The city of Antioch, California and members of its police force have been hit with a federal lawsuit for civil rights violations stemming from a long list of racist text messages that have shocked the community.
John Burris, an Oakland-based civil rights lawyer, filed the complaint in federal court Wednesday on behalf of four individuals who say they were targeted by police officers who sent text messages using slurs to describe Black people and joking about fabricating evidence and beating on suspects. A fifth plaintiff is suing on behalf of his father, who was shot and killed by two of the officers involved in the text scandal.

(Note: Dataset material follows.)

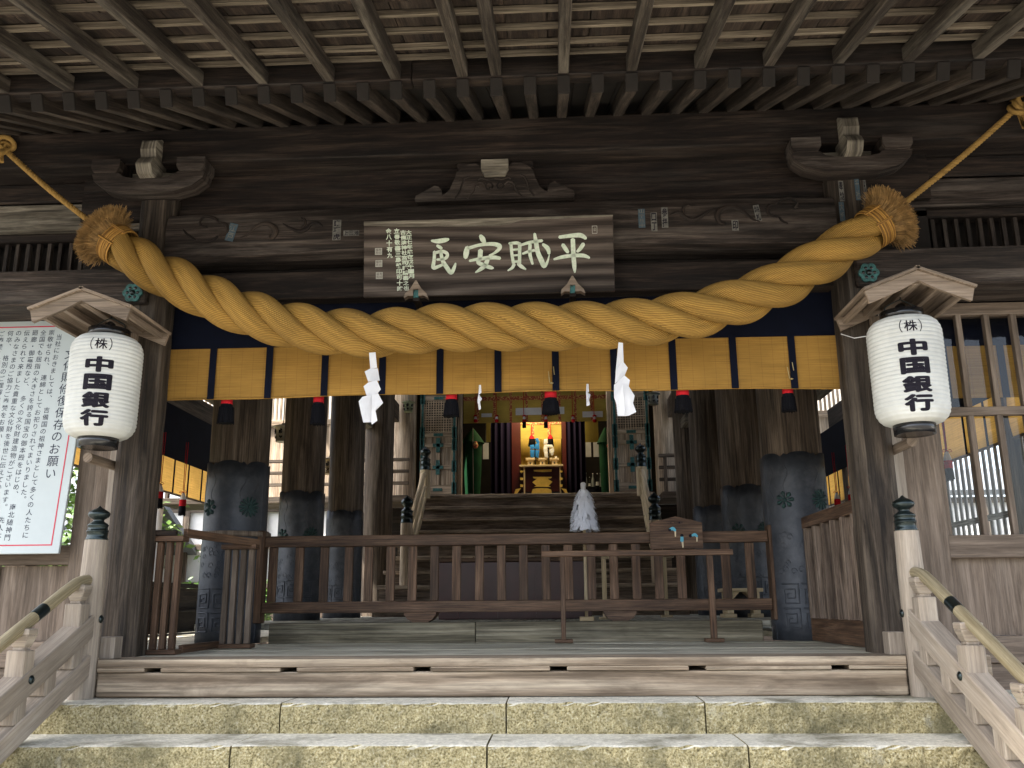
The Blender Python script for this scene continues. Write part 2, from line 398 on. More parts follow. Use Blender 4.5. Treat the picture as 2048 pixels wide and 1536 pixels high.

“This fact pattern is the most pervasive racial hatred case I’ve ever been involved in,” Burris said at a news conference Thursday outside the Antioch Police Department, “this conduct itself was so horrible that it was more than just locker room talk, it was a state of mind.”
Antioch police chief Steven Ford addressed the racist texting scandal saying, “The Antioch PD will never be the same again, and that’s not a bad thing,” said Ford, who was not with the department at the time the text messages were sent. Ford read some of the text messages out loud during Tuesday’s interview.
“This says ‘I was bummed that beast’ and then it’s blacked out ‘was so fat because he didn’t bruise up very fast,'” he read from a redacted investigation report from the Contra Costa District Attorney’s office.
Investigators say at least 17 officers were part of a text messaging group on their personal phones for years where they would congratulate each other for intentionally hurting people during arrests, and repeatedly using the n-word. “It says ‘I’ll bury that N in my fields,’” Ford said as he continued to read the texts aloud.
FORD EXPLAINS HOW IT FEELS TO READ THOSE TEXT MESSAGES
“It angers me. I’ll be honest with you. It angers me. I think most people who know me I’m pretty low-key,” said Ford. “Normally it takes a lot to kind of get me going. But I would be lying if I said I weren’t, you know, very angry and frustrated with what I’ve read and seen over the past few weeks.”
“You think, wow, I mean, I’ve worked with this person and I’ve trusted this person, you know, we’ve been out here, you know, as they say, you know, on the street doing police work,” said Ford. “And so it’s very disappointing, very shocking, you know?”